La Pologne, l’autre pays du polar ? Peut-être bien. En tout cas Jakub Szamalek est un des maîtres du polar polonais et du polar contemporain, écriture précise, rythme haletant, découpage précis, personnages attachants et un sujet en béton – les failles d’internet. On se languit forcément le prochain tome de la trilogie !
Second tome de la trilogie du darknet que Jakub Szamalek a commencé avec l’excellent Tu sais qui (dont nous avions dit beaucoup de bien ici) et qui continue sur le même rythme. Vous avez aimé le premier, vous adorerez le second et réciproquement (en sachant qu’il n’est pas nécessaire d’avoir lu Tu sais qui pour lire Datas Sanglantes, mais lire Datas Sanglantes avant Tu sais qui serait un peu dommage).
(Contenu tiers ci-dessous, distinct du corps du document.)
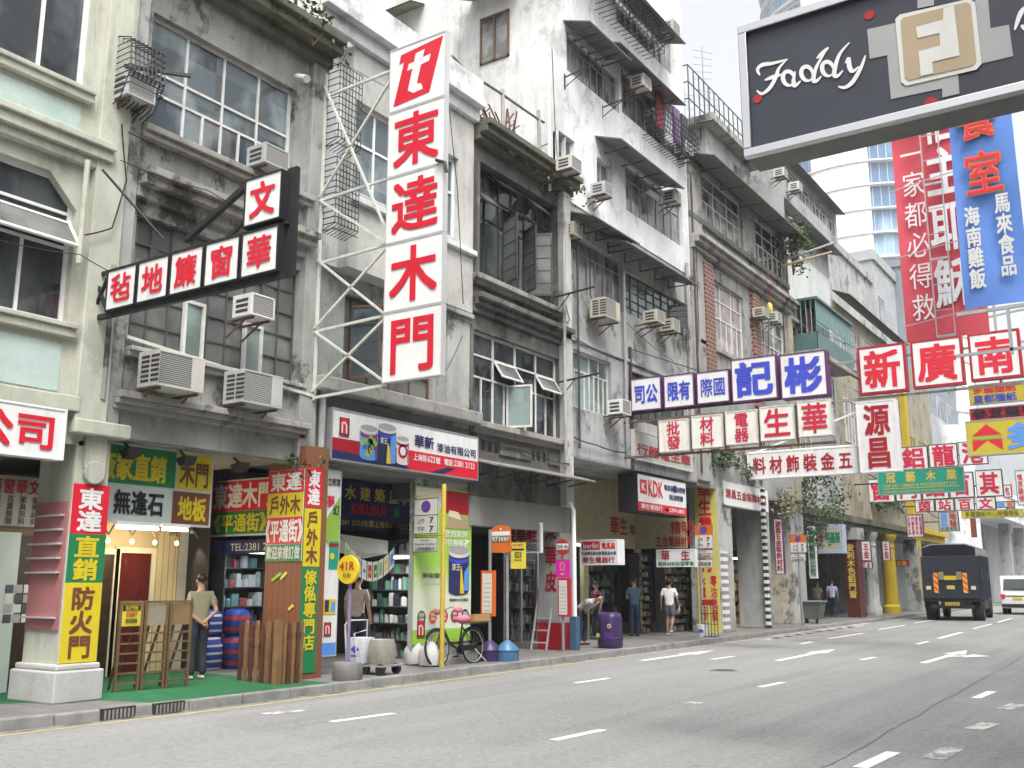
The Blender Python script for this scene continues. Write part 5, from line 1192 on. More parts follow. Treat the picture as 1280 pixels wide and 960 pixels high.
MB().obox(f.at(0, 0, -.025), f.u*f.w, f.v*f.h, f.n*.025).build("panel", M("pale_yellow_paint", (.60, .52, .14), .6, 0, .06, 2, .3), t)
w, h = f.w, f.h
f.col('Lred', "華生電器行", w*.16, h*.40, w*.62, h*.58, .05).col('Lred', "水電工程", w*.1, h*.1, w*.3, h*.28, .03).col('Lred', "零沽批發", w*.6, h*.1, w*.3, h*.28, .03); K(f, t)
t, f = fsign("lintel_sign", "white lintel board with a row of small dark red characters beside the yellow pillar", 903, 599, 961, 641, XF+.06, .25, sface, palew)
f.row('Ldred', "源昌五金裝飾材料", .2, f.h*.3, f.w-.4, f.h*.38, .03); K(f, t)
Yq = yb(977, 690)-.25
t, f = psign("narrow_vertical_sign", "narrow white vertical sign with a column of dark red characters beside the striped pole", 966.5, 648, 718, 977.5, Yq, .14, sface, purp)
f.col('Ldred', "源昌五金裝飾材料", f.w*.15, .1, f.w*.7, f.h-.2, .03); K(f, t)
Yq = 41.5
t, f = psign("narrow_vertical_sign", "narrow pale green vertical sign with dark green characters before the white boxed sign", 1008.5, 658, 723, 1018, Yq, .12, INK['pale'], whitem)
f.col('Lgreen', "明基裝飾公司", f.w*.12, .1, f.w*.76, f.h-.2, .03); K(f, t)
t, f = psign("boxed_shop_sign", "pale blue framed box sign with green characters and a red cross in the far arcade", 1018, 656, 692, 1053, 44.5, .5, dimface, M("pale_blue_frame", (.36, .42, .50), .4), border=.18)
f.row('Lgreen', "明基裝", f.w*.35, f.h*.35, f.w*.55, f.h*.4, .05).ch('Lcrim', "十", f.w*.1, f.h*.3, f.w*.25, f.h*.5, .06).rect('Lgold', f.w*.3, f.h*.2, f.w*.5, .06); K(f, t)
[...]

Aucune différence notable entre les deux, aucune baisse de qualité, aucune baisse dans le rythme, dans le plaisir de lecture. On dirait qu’ils ont été écrits d’un seul jet. Et toujours le même soupçon d’invraisemblance et d’exagération, dont on se moque évidemment toujours comme de sa première paire de chaussette. On marche, on court, on tourne les pages et le livre est fini avant de s’en rendre compte.
D’abord parce que Jakub Szamalek fait parfaitement le job. Il sait décidément raconter des histoires qui tiennent en haleine. Son sens du découpage et du montage est parfait, ce qui lui permet d’enchaîner les scènes en gardant un vrai suspense et un rythme très rapide. Jakub Szamalek a aussi gardé son sens du détail et de l’humour, ce qui ne gâche rien. Et il y a de l’amour (un peu), de la violence (pas mal), un tueur à gages absolument sans scrupules, comme il se doit. Il y a aussi cette héroïne, la Julita Wojcicka du tome précédent, qui a gagné en connaissances techniques, qui n’a toujours pas froid aux yeux sans pour autant être toujours franchement sympathique (un peu tête à claques, la Julita, mais on aime bien ce côté-là aussi). Julita continue l’enquête commencée dans Tu sais qui, une enquête qui prend un tour particulier puisqu’il s’agit ici de politique, et de l’utilisation d’internet et des réseaux sociaux pour manipuler les opinions des individus, des électeurs et influencer sur le résultat d’une élection. Vous aviez toujours voulu savoir comment c’était possible ? Vous aurez la réponse. Jakub Szamalek explique tout ça en quelques paragraphes, simplement, avec pédagogie, et montre que ce n’est pas si compliqué. Un peu de moyens financiers, quelques ordinateurs et des programmeurs doués… et il n’en manque pas !
Cette capacité d’expliquer des problèmes auxquels nous sommes confrontés de manière croissante est une des forces de Jakub Szamalek. Finalement, on peut bien se ficher qu’il pousse quelques fois le bouchon un peu loin – la scène dans l’hôtel à Las Vegas a un côté « Jason Bourne » rocambolesque un peu décalé – parce que le sujet même de ce polar, et le sujet de la trilogie, nous scotche à notre siège. Parce que les révélations et les explications sur comment fonctionne internet, sur ses faiblesses et vulnérabilités sont assez effrayantes. Il y a les firmes qui bourrent leurs logiciels ou même leurs mails de malwares, de pixels espions, pour accumuler le plus d’informations possibles sur notre vie privée – et pas simplement les firmes mal intentionnées, toutes, absolument toutes. Il y a évidemment les réseaux sociaux, qui sont un piège incroyable parce qu’ils nous rendent vulnérables aux pressions et manipulations, mais aussi parce qu’ils nous mettent complètement à nu – vous êtes sur une photo postée par quelqu’un que vous ne connaissez pas sur un réseau social pour lequel vous n’avez pas de compte ? Trop tard, on peut vous retrouver (relativement) facilement. Finalement, on se dit qu’on a effectivement quelques raisons de douter qu’internet puisse être autre chose qu’un vaste piège, un attrape-nigaud… auquel nous nous faisons tous prendre d’ailleurs. Volontairement, ou pas.